West Side Story: Half Turn, by David Bax

It’s not that I was skeptical about the notion of Steven Spielberg directing a big budget, throwback musical; on the contrary, that sounds like a terrific idea on its own. But I was trepidatious about the fact that he was taking on this musical, West Side Story, updating Robert Wise and Jerome Robbins’ 1961 classic. That movie is one with which I have had a long journey, from insecure, too-cool-for-school budding cinephile me finding it unforgivably corny to the more sophisticated (and only slightly less insecure) me finally learning to greet it as the masterpiece that it is. This new West Side Story mostly either addresses my worries or is simply good enough to render them unimportant. A few of my major misgivings still leave me feeling at war with myself (like a couple of rival street gangs bashing it out in my head) but the final result has to be named a success.
So what did Spielberg change? Well, the most important thing is a straightforward but monumental corrective. All of the Latino characters are played by Latino actors. The darkened skin and fake accents of Natalie Wood and George Chakiris are what make the 1961 film a relic, incompatible with modern values despite the progressive attitudes embedded in Stephen Sondheim’s book and lyrics. It’s impossible to deny that this change alone justifies the update. In addition, Spielberg restages and, in at least one case, reorders the musical numbers, changing their backdrops and meanings in ways that don’t make you feel like you’re just watching a different troupe’s production of the same play. And, as for what Spielberg didn’t change, the new film maintains the older one’s vision of its low-income New York City neighborhood as an unnatural place, hostile to human life, with every blade of grass paved over and every sprout of foliage bricked up.
These differences and similarities are all to the film’s credit. Yet the changes with which I had the most difficult time aren’t Spielberg’s but rather those made by screenwriter Tony Kushner. I’m not talking about modernizations like unsubtitled Spanish or the underlining of Anybodys’ gender identity; those are winning updates (though I’m less crazy about hearing a character say that something is “not even a thing,” a phrase that was not in common usage even 30 years ago, much less 60).
No, I’m referring to the way that Kushner’s dialogue, especially in the mouth of Corey Stoll’s Lieutenant Schrank, makes the stakes more explicit. Race, class, gentrification… These things were all in the mix to begin with. By elucidating these themes so conspicuously, the film not only makes it seem even sillier that these young men are dance-fighting about them, it also condescends to the source material, taking on the air of the kind of smug neophyte who thinks he’s the first person to notice that, say, there are critiques of capitalism in It’s a Wonderful Life.
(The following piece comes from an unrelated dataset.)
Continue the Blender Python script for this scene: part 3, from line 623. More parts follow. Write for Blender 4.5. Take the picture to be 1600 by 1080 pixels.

But on to what makes West Side Story, as I said, a success. Cinematographer Janusz Kaminski and Spielberg have been working together since 1993’s Schindler’s List and the results have always been impeccable. But West Side Story might be as synchronous as the pair have been since the early 2000s run of A.I. through Munich. The new film is bright but doesn’t look overly D.I.’ed the way that so many period pieces of late are. You know the ones, where the colors look as if they’re generated from within bodies like LED screens. West Side Story actually looks like it was lit by lights. The space between objects is full, almost tangible, the same way the space between 1961 and 2021 is rendered knowable and traversable.
Kaminski’s camera moves in broad, fluid strokes, just like the dancers do. The most exciting thing about West Side Story is how inseparable the choreography of one is from that of the other. This is the promise of Spielberg’s big budget musical fulfilled. Even if I chafe at why it had to be this one, I wouldn’t give it up.